Melanie Lynn McQuinn, Purdue University

Ph.D. Thesis, Purdue University

The development of the late Wisconsinan chronostratigraphy of Indiana has been limited by the lack of detailed time control. The lithostratigraphy of each major region of the state has been adequately described (Wayne, 1963; Gooding, 1963: Johnson & Bleur, 1980), but definitive correlations between regions will not be possible until precise time control is established. Correlation of units between regions assumes synchroneity (Richmond & Fullerton, 1986), and therefore if is not possible to demonstrate that two distinct deposits are synchronous, then correlations are unfounded. One important use of late Wisconsin chronostratigraphies in glaciated regions such as Indiana, is in paleoclimatic reconstructions which facilitate understanding of the dynamics of climate change.

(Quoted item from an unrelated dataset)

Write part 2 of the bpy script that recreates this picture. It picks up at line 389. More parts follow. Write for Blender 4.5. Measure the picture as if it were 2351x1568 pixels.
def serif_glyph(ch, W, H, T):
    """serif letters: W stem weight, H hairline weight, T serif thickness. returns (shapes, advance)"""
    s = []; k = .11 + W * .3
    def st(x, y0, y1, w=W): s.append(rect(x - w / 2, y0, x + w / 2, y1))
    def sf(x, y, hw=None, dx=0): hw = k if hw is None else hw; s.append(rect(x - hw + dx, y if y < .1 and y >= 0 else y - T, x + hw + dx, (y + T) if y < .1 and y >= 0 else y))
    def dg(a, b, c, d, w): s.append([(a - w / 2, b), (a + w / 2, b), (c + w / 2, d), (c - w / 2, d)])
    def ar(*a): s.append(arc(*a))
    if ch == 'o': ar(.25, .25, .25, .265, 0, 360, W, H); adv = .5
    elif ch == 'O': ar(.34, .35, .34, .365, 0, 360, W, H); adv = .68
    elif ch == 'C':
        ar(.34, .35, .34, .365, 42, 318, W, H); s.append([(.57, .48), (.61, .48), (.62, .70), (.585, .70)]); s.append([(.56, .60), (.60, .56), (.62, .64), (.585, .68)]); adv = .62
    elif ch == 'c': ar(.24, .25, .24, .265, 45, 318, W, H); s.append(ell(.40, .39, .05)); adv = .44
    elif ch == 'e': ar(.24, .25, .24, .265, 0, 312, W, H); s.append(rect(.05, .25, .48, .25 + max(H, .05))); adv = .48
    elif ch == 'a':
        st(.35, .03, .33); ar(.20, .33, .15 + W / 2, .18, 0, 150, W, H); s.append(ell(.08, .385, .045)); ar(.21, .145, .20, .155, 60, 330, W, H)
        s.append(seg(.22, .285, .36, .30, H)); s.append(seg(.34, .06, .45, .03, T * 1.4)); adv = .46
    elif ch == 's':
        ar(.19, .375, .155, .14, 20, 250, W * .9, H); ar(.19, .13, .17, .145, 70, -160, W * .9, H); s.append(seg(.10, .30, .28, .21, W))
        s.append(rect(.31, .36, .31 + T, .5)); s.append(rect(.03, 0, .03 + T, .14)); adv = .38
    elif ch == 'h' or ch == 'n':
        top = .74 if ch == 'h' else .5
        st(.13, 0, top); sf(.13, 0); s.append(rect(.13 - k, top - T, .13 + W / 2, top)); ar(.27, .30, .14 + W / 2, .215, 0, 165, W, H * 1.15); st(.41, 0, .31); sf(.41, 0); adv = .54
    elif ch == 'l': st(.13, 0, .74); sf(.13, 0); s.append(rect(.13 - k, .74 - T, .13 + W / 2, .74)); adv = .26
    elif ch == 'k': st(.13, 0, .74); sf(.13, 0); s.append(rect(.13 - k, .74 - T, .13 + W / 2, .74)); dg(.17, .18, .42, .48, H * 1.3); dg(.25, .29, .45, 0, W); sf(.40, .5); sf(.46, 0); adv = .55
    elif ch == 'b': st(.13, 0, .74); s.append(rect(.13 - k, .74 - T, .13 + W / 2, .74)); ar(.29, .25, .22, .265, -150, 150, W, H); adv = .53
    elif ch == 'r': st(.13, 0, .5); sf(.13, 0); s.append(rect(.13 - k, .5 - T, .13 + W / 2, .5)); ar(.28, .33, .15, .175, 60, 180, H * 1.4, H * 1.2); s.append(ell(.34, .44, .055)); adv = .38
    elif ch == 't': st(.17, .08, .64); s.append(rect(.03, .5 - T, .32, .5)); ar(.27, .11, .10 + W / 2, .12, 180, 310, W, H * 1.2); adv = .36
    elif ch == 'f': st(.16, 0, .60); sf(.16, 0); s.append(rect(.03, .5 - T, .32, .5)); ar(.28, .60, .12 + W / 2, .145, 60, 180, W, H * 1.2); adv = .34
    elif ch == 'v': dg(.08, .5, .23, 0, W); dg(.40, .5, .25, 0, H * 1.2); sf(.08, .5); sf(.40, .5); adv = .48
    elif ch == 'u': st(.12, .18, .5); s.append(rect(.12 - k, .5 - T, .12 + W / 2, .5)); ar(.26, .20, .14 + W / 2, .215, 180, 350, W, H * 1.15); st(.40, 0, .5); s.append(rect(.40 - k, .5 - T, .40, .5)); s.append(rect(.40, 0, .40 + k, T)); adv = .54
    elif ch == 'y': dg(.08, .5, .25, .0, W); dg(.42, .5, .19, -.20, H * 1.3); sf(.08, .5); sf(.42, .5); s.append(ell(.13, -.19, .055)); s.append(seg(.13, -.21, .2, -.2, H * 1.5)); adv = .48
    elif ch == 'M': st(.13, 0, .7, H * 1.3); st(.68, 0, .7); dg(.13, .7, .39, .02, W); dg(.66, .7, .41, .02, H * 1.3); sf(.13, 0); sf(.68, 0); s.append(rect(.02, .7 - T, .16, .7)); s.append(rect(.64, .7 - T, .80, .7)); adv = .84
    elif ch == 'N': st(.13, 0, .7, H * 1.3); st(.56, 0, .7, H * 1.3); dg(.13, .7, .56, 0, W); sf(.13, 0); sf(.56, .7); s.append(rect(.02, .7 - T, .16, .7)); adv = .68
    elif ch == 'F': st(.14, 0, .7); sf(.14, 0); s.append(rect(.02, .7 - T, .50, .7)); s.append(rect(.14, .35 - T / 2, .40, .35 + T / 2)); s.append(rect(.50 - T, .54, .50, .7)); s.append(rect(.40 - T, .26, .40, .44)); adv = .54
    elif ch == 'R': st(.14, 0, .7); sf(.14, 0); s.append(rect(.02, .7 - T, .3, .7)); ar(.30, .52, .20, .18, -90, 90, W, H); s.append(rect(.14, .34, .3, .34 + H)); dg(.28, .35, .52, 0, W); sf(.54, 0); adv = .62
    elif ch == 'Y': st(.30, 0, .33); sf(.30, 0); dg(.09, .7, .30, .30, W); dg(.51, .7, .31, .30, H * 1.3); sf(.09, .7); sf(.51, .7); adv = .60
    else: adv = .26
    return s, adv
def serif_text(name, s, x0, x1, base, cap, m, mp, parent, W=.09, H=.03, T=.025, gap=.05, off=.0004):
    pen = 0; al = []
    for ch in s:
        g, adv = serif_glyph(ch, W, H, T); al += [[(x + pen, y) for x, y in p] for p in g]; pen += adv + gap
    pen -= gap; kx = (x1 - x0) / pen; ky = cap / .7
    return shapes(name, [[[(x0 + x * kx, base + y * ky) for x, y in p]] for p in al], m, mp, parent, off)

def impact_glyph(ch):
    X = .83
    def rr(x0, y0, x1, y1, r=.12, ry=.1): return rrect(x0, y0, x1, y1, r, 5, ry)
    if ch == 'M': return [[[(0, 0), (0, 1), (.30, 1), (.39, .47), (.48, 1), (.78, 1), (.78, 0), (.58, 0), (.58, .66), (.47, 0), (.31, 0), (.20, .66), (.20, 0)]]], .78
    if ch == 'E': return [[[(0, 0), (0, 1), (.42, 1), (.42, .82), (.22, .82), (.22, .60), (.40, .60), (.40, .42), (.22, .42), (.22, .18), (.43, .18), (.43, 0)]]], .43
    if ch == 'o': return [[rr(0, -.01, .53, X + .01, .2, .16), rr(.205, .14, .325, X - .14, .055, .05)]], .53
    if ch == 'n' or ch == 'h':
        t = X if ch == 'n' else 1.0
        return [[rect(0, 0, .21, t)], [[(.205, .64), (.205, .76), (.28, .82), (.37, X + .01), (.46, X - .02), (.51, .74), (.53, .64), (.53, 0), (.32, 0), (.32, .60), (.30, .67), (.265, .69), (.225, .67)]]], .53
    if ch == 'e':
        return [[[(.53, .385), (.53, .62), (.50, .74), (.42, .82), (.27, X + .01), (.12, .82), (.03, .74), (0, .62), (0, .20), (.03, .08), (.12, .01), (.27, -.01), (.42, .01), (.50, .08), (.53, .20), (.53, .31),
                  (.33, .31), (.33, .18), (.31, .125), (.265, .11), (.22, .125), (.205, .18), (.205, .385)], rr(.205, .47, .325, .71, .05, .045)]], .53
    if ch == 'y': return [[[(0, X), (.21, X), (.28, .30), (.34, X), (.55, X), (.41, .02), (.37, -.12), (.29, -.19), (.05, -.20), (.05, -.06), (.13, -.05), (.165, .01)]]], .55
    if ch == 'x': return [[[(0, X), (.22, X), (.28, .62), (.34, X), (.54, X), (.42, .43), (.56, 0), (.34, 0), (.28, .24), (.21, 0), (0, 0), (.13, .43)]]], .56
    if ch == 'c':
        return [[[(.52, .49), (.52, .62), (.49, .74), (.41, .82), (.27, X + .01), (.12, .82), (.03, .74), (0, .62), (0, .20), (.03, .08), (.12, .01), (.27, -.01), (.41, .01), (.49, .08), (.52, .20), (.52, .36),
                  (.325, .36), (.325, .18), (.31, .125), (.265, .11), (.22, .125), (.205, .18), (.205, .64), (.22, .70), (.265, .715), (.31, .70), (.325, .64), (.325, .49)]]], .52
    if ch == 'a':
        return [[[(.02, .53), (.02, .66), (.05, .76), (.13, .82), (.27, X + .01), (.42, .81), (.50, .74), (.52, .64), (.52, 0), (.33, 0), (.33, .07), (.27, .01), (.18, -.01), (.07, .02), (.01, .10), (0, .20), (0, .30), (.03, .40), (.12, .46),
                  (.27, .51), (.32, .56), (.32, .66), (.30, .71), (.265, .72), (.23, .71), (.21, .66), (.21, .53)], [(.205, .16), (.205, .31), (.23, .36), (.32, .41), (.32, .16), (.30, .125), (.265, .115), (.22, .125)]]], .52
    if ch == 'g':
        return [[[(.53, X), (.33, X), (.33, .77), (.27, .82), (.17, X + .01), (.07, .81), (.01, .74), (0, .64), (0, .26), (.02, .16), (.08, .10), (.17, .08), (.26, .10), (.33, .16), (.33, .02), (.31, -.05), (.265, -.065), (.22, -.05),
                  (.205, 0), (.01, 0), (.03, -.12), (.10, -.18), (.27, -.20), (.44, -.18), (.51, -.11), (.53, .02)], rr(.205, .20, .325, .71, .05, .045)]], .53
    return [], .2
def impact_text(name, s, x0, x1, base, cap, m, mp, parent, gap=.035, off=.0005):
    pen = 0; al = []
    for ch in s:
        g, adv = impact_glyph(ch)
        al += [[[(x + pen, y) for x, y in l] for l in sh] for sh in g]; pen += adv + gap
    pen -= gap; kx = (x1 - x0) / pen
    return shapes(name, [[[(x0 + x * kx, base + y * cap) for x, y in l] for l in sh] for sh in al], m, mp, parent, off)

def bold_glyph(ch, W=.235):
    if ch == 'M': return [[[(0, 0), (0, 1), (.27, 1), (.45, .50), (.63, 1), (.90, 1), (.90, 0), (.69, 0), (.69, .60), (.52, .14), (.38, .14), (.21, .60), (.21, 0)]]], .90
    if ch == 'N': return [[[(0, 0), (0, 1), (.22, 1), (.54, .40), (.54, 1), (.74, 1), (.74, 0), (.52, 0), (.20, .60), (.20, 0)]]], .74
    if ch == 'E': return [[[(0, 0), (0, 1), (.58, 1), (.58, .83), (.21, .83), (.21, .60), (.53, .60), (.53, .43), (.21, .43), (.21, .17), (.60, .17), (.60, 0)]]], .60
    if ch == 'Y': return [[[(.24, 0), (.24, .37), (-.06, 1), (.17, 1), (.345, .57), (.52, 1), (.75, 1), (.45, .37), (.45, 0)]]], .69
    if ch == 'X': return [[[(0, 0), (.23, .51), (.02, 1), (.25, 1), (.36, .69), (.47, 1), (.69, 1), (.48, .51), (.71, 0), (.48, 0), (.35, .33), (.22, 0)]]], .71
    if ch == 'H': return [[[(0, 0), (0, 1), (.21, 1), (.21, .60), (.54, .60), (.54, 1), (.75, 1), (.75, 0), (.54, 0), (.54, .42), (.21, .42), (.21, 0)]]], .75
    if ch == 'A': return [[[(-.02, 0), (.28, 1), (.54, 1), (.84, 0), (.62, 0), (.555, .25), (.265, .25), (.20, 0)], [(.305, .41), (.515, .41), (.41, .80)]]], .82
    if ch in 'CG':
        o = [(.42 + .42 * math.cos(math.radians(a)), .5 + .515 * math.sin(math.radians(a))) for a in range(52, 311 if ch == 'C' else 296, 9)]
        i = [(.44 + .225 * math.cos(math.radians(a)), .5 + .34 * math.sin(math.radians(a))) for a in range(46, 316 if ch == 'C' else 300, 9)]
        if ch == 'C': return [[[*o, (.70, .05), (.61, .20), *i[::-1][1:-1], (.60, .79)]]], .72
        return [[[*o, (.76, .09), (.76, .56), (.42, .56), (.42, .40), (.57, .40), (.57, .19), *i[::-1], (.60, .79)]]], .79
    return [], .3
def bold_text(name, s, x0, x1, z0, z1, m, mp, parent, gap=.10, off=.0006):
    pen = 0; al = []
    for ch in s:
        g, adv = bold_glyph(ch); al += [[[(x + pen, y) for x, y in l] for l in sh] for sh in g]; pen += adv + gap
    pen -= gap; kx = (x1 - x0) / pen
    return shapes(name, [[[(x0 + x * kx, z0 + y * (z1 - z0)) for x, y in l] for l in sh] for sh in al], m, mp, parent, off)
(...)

Because such reconstructions require knowledge of both the spatial extent and the temporal frequency of glacier ice in any area, the paucity of time control in Indiana, and possibly elsewhere, inhibits truly meaningful reconstructions.

In this study, surface-exposure dating is tested as a possible approach for refining the chronology of Quaternary deposits in Indiana. This new method involves measuring the concentration of Quaternary deposits in Indiana. This new method involves measuring the concentration of nuclides produced by cosmic-rays in in-situ on glacial erratics in Indiana. If the production rate is known, one may find the time since exposure, which is assumed to represent the time since deglaciation, by measuring the concentration of a cosmogenic isotope in a well-exposed rock surface. This method has the advantage that it directly dates till units, in contrast to radiocarbon dating which brackets till units with ages of interill organic deposits. Furthermore, this method makes it possible to date units that are too old to be confined by finite rabiocarbon dates, and areas where bracketing organic matter is absent.

Surface exposure dating contributes ages consistent with independent estimates, though the level of uncertainty will need to be reduced to enable accurate correlation among glacial events. The results demonstrate the importance of etching to remove meteoric 10-Be. Samples from the same erratic yielded similar ages. Wabash terraces samples yielded the youngest exposure ages, whereas a southeastern Indiana sample yielded the oldest age. Ramaining samples are consistent with the existing chronology though a few present evidence of shielding.